The quality of the model alone does not determine the quality of the output results. These are directly correlated with the quality of the input data. Quality by design is one of the requirements for any AI project.

Ensuring and maintaining quality data is one of the main responsibilities of core AI projects.

2. A necessary “craft” of the artificial

Providing the model with quality data is not enough. Data is not directly usable and the process requires humans to perform some manual steps.

Machine learning models are mathematical structures with potential. Just like human muscles, they need to be trained to adapt to the effort required.

AI algorithms must also “train” on a database. This is how they “learn” to be more efficient.

To train algorithms, three manual steps are required:

  1. Provide quality data: selection, validation, import, quality evaluation etc.
  2. Prepare the learning base: select, transform and label the data to make it usable. The latter is necessary for supervised and semi-supervised algorithms, where the data is explored, analysed and then “tagged” by metadata*. If we take image recognition as an example, the labelling process provides a bank of images and a description for each. This is a time-consuming, manual step, requiring the description of the content of several thousand photos.
  3. Train: repetitive methodology of model selection and training based on learning until the right model is obtained.

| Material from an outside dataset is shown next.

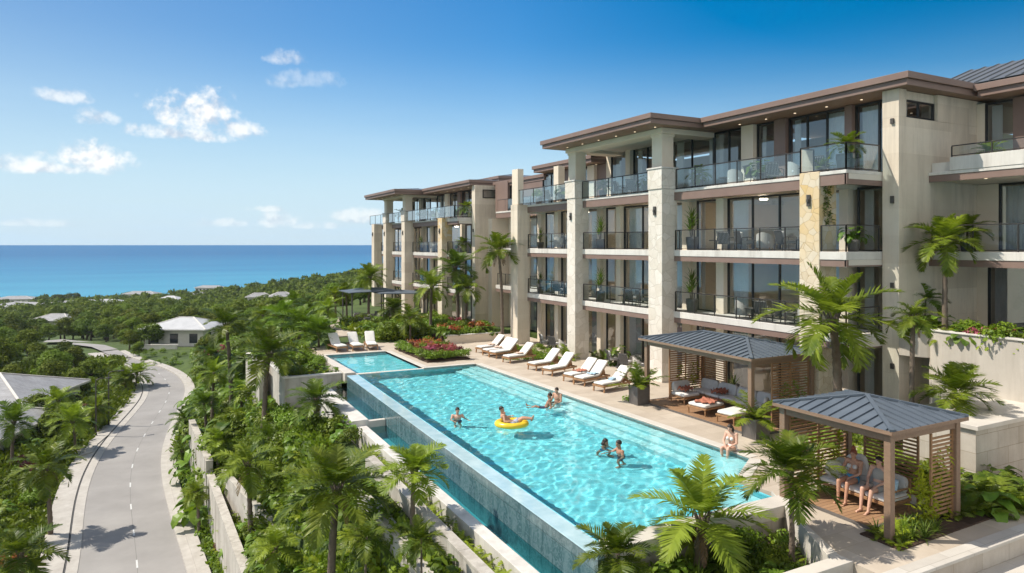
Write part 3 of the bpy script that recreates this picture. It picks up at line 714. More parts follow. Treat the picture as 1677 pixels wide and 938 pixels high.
def water_grid(name, xl_, xr_, y0, y1, step, z0, amp, mat):
    ny = int((y1-y0)/step)+1; nxw = int(7.6/step)+1
    Y = np.linspace(y0,y1,ny); t_ = np.linspace(0,1,nxw)
    XL = np.array([xl_(y) for y in Y]); XR = np.array([xr_(y) for y in Y])
    X = XL[:,None]+(XR-XL)[:,None]*t_[None]; YY = np.repeat(Y[:,None],nxw,1); Z = z0+amp*wave_z(X,YY)
    V = np.stack([X,YY,Z],-1).reshape(-1,3)
    i = np.arange(ny-1)[:,None]*nxw+np.arange(nxw-1)[None]; F = np.stack([i,i+1,i+nxw+1,i+nxw],-1).reshape(-1,4)
    me = bpy.data.meshes.new(name); me.vertices.add(len(V)); me.vertices.foreach_set('co', V.astype(np.float32).ravel())
    me.loops.add(F.size); me.loops.foreach_set('vertex_index', F.astype(np.int32).ravel()); me.polygons.add(len(F)); me.polygons.foreach_set('loop_start', np.arange(0,F.size,4,dtype=np.int32)); me.polygons.foreach_set('loop_total', np.full(len(F),4,np.int32))
    me.polygons.foreach_set('use_smooth', np.ones(len(F),bool)); me.materials.append(mat); me.update(calc_edges=True)
    o = bpy.data.objects.new(name, me); COL.objects.link(o); o.cycles.is_caustics_caster = True; return tag(o, kind='structure')
water_grid('pool_water', lambda y: lerp(9.2,9.85,(y-13.1)/22.9), pool_right, 13.1, 36.0, .042, WZ, 1.0, M['water'])
water_grid('upper_pool_water', lambda y: lerp(9.82,9.7,(y-36.34)/6.5), lambda y: 13.5, 36.3, 42.8, .08, WZ, .45, M['water'])
ld.cycles.is_caustics_light = True
for o in bpy.data.objects:
    if o.name.split('.')[0] in ('pool_basin','pool_divider'): o.cycles.is_caustics_receiver = True
wc = MB().add([(8.05,11.5,-.98),(8.72,11.5,-.98),(9.12,28.85,-.98),(8.2,28.85,-.98)], [(0,1,2,3)])
wc.add([(8.3,28.99,-.71),(9.12,28.99,-.71),(9.28,36.2,-.71),(8.4,36.2,-.71)], [(0,1,2,3)]); tag(wc.build('channel_water', M['water_still']), kind='structure')
# ------------------------------------------------------------------ resort building
def stone(name, c1, c2, crack, scale, warm=None):
    m, nt, out = newmat(name)
    tc = nt.nodes.new('ShaderNodeTexCoord'); p = N(nt, 'ShaderNodeBsdfPrincipled', Roughness=.85)
    nd = N(nt, 'ShaderNodeTexNoise', Scale=1.2, Detail=3); L(nt, tc.outputs['Object'], nd.inputs['Vector'])
    mv = mixcol(nt, .12, tc.outputs['Object'], nd.outputs[1])
    vo = nt.nodes.new('ShaderNodeTexVoronoi'); vo.feature = 'DISTANCE_TO_EDGE'; vo.inputs['Scale'].default_value = scale; L(nt, mv, vo.inputs['Vector'])
    vc = nt.nodes.new('ShaderNodeTexVoronoi'); vc.inputs['Scale'].default_value = scale; L(nt, mv, vc.inputs['Vector'])
    n1 = N(nt, 'ShaderNodeTexNoise', Scale=3, Detail=8, Roughness=.7); L(nt, tc.outputs['Object'], n1.inputs['Vector'])
    col = ramp(nt, n1.outputs[0], [(.3,c1),(.7,c2)])
    sp_ = nt.nodes.new('ShaderNodeSeparateColor'); L(nt, vc.outputs['Color'], sp_.inputs[0])
    col = mixcol(nt, 1, col, ramp(nt, sp_.outputs[0], [(0,(.86,.84,.80)),(1,(1,1,1))]), 'MULTIPLY')
    if warm:
        sx = nt.nodes.new('ShaderNodeSeparateXYZ'); L(nt, tc.outputs['Object'], sx.inputs[0])
        f = nt.nodes.new('ShaderNodeMapRange'); L(nt, mth(nt,'ADD',sx.outputs[2],mth(nt,'MULTIPLY',nd.outputs[0],3)), f.inputs[0]); f.inputs[1].default_value = 6.6; f.inputs[2].default_value = 9.6; f.inputs[4].default_value = .85
        col = mixcol(nt, f.outputs[0], col, mixcol(nt, sp_.outputs[1], warm, c1))
    edge = ramp(nt, vo.outputs[0], [(0,1),(.035,0)])
    col = mixcol(nt, mth(nt,'MULTIPLY',edge,.75), col, crack)
    L(nt, col, p.inputs['Base Color'])
    h = mth(nt,'SUBTRACT', mth(nt,'MULTIPLY',n1.outputs[0],.6), edge)
    bm = N(nt, 'ShaderNodeBump', Strength=.5, Distance=.02); L(nt, h, bm.inputs['Height']); L(nt, bm.outputs[0], p.inputs['Normal'])
    L(nt, p.outputs[0], out.inputs[0]); return m
M['stone_pale'] = stone('pale_stone_cladding', (.66,.605,.53), (.76,.705,.63), (.50,.44,.36), 2.2)
M['stone_warm'] = stone('warm_stone_cladding', (.64,.55,.42), (.75,.67,.55), (.42,.29,.14), 3.4, (.62,.41,.15))
m, nt, out = newmat('downlight'); em = nt.nodes.new('ShaderNodeEmission'); em.inputs[0].default_value = (1,.82,.55,1); em.inputs[1].default_value = 1.1; L(nt, em.outputs[0], out.inputs[0]); M['downlight'] = m
m, nt, out = newmat('ceiling_lamp'); em = nt.nodes.new('ShaderNodeEmission'); em.inputs[0].default_value = (1,.86,.66,1); em.inputs[1].default_value = 22; L(nt, em.outputs[0], out.inputs[0]); M['ceiling_lamp'] = m
M['glass'] = glassmat('window_glass', (.86,.90,.91), 2.3, 0, 1.6)
M['glass_rail'] = glassmat('rail_glass', (.82,.88,.89), 1.0, 0, 1.5)
M['glass_rail_blue'] = glassmat('blue_rail_glass', (.70,.88,.94), 2.6, .02, 1.55)

def window(par, x, y0, y1, z0, z1, mull=0, curt=(1,1), dark=False, frame=.06, transom=None, cdepth=.28):
    """window in a plane x facing -X"""
    f = MB()
    w = frame
    f.box(x-.05,x+.05,y0,y0+w,z0,z1); f.box(x-.05,x+.05,y1-w,y1,z0,z1)
    f.box(x-.05,x+.05,y0+w,y1-w,z0,z0+w); f.box(x-.05,x+.05,y0+w,y1-w,z1-w*1.3,z1)
    for i in range(mull):
        yy = y0 + (y1-y0)*(i+1)/(mull+1); f.box(x-.045,x+.045,yy-.035,yy+.035,z0+w,z1-w*1.3)
    o = f.build('window', M['frame'], par, world=True)
    MB().add([(x+.004,y0+w,z0+w),(x+.004,y1-w,z0+w),(x+.004,y1-w,z1-w*1.3),(x+.004,y0+w,z1-w*1.3)], [(0,3,2,1)]).build('pane', M['glass'], o, world=True)
    cw = min(1.15, (y1-y0)*.36)
    for side, on in ((0,curt[0]),(1,curt[1])):
        if not on: continue
        a = y0+w+.02 if side == 0 else y1-w-.02-cw*on
        nn = 26; c = MB()
        pts = [(x+cdepth+.045*math.sin(i*1.55), a+cw*on*i/nn) for i in range(nn+1)]
        vs = [(px_,py_,z0+.05) for px_,py_ in pts]+[(px_,py_,z1-.1) for px_,py_ in pts]
        c.add(vs, [(i,i+1,i+nn+2,i+nn+1) for i in range(nn)])
        c.build('curtain', M['curtain_dark' if dark else 'curtain'], o, world=True, smooth=True)
    return o

def windowY(par, y, x0, x1, z0, z1, mull=0, frame=.06):
    """window in a plane y facing -Y"""
    f = MB(); w = frame
    f.box(x0,x0+w,y-.05,y+.05,z0,z1); f.box(x1-w,x1,y-.05,y+.05,z0,z1); f.box(x0+w,x1-w,y-.05,y+.05,z0,z0+w); f.box(x0+w,x1-w,y-.05,y+.05,z1-w,z1)
    for i in range(mull):
        xx = x0+(x1-x0)*(i+1)/(mull+1); f.box(xx-.03,xx+.03,y-.045,y+.045,z0+w,z1-w)
    o = f.build('window', M['frame'], par, world=True)
    MB().add([(x0+w,y,z0+w),(x1-w,y,z0+w),(x1-w,y,z1-w),(x0+w,y,z1-w)], [(0,1,2,3)]).build('pane', M['glass'], o, world=True)
    return o

def railing(par, pts, z, h=.98, blue=False, gap=1.45, posts=True):
    """glass balustrade along pts (x,y) standing at floor height z"""
    r = MB(); g = MB(); ps = MB(); P = [Vector((*p,0)) for p in pts]
    for a, b in zip(P, P[1:]):
        r.bar((a.x,a.y,z+h), (b.x,b.y,z+h), .05, .04)
        r.bar((a.x,a.y,z+.06), (b.x,b.y,z+.06), .03, .03)
        n = max(1, round((b-a).length/gap))
        for i in range(n+1):
            q = a.lerp(b, i/n)
            if posts: r.box(q.x-.02,q.x+.02,q.y-.02,q.y+.02,z,z+h-.022)
        for i in range(n):
            q0, q1 = a.lerp(b,(i+.03)/n), a.lerp(b,(i+.97)/n)
            g.add([(q0.x,q0.y,z+.09),(q1.x,q1.y,z+.09),(q1.x,q1.y,z+h-.04),(q0.x,q0.y,z+h-.04)], [(0,1,2,3)])
    o = r.build('railing', M['rail'], par, world=True)
    g.build('glass_panel', M['glass_rail_blue' if blue else 'glass_rail'], o, world=True)
    return o

def slab(par, x0, x1, y0, y1, z, bronze=True, white=.30, bz=.25, side=False):
    o = MB().box(x0,x1,y0,y1,z-white,z).build('floor_slab', M['slab_white'], par, world=True, bevel=.012)
    b = MB().box(x0+.14,x1,y0+.003,y1-.003,z-white-.20,z-white-.003); b.build('ceiling', M['soffit_pale'], o, world=True)
    if bronze:
        f = MB().box(x0+.03,x0+.137,y0+.002,y1-.002,z-white-bz,z-white-.003)
        if side: f.box(x0+.14,x1,y0+.002,y0+.10,z-white-bz,z-white-.203)
        f.build('fascia', M['bronze'], o, world=True)
    dl = MB()
    yy = y0+.7
    while yy < y1-.3:
        MB().lathe([(.05,-.006),(.05,.0)], 10, (x0+.75, yy, z-white-.206)).build('downlight', M['downlight'], o, world=True); yy += 1.35
    return o

def facade(par, x, y0, y1, z0, z1, spec, pil_x=None, dark=False, wallm='plaster', thick=.25):
    """fill y1->y0 (far to near) with (kind, width, mullions) pieces; '*' takes the rest"""
    tot = sum(s[1] for s in spec if s[1] != '*'); y = y1
    for k, w, *r in spec:
        w = (y1-y0-tot) if w == '*' else w
        a, b = y-w, y
        if k == 'wall': MB().box(x-.06,x+thick,a,b,z0,z1).build('wall', M[wallm], par, world=True)
        elif k == 'pil': MB().box(x-.30,x+thick,a,b,z0,z1).build('pilaster', M['plaster'], par, world=True, bevel=.01)
        elif k == 'bronze': MB().box(x-.25,x+thick,a,b,z0,z1).build('cladding', M['bronze'], par, world=True, bevel=.01)
        else:
            cur = r[1] if len(r) > 1 else (1,1)
            window(par, x, a+.004, b-.004, z0+.01, z1-.005, r[0] if r else 0, cur, dark)
        y -= w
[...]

Contrary to popular belief, AI is not magic. It is not an intelligent machine that simply feeds on information and learns by itself – plug and play does not exist.

These manual steps translate into key business rules and methodologies that should be used so we can properly exploit algorithms and integrate them into existing infrastructures.

3. AI elevates humans, but doesn’t replace their intelligence

AI is still programmed by humans, although some algorithms adjust their parameters in an automated way. If cognitive biases exist during programming or if biases are present in the input data, AI will not detect them and will produce a biased result that is not in line with original objectives, or that has unethical intentions.

In 2016, Microsoft designed an AI called Tay “to interact with people and to entertain them.” Tay expressed itself on Twitter, a channel that enriched the AI through interactions with Internet users. When ‘free’, Tay collected all the information that the Twittersphere cared to share, for better, or worse…

…After 24 hours of existence and 96,000 tweets, the AI was disconnected. Tay’s tone, candid and enthusiastic when it first went online, had changed quickly. Confronted with extreme views, Tay began to make racist remarks.

Motherboard*, one of the reference sites of the American tech press, commented on the event: “Rousseau was right: humans are born good, society corrupts them. What it did not know is that the postulate works just as well with the machine.”

Though Tay’s example had little impact, a biased AI can be used as a weapon of mass discrimination. For example, a candidate-scoring system that a company uses may increase the probability of profiles being excluded based on parameters such as gender or geographic origin in order to match current profiles, without this being noticed by recruitment teams. The AI must be refined to eliminate unwanted parameters that could negatively influence the model.

The use of complex algorithms, such as neural networks, does not identify potential biases. The model is validated based on its ability to reproduce examples, which should be used with caution. The exploratory nature of the model also makes it possible to detect parameters that would be intuitively discarded by humans, but which have an impact on the desired result.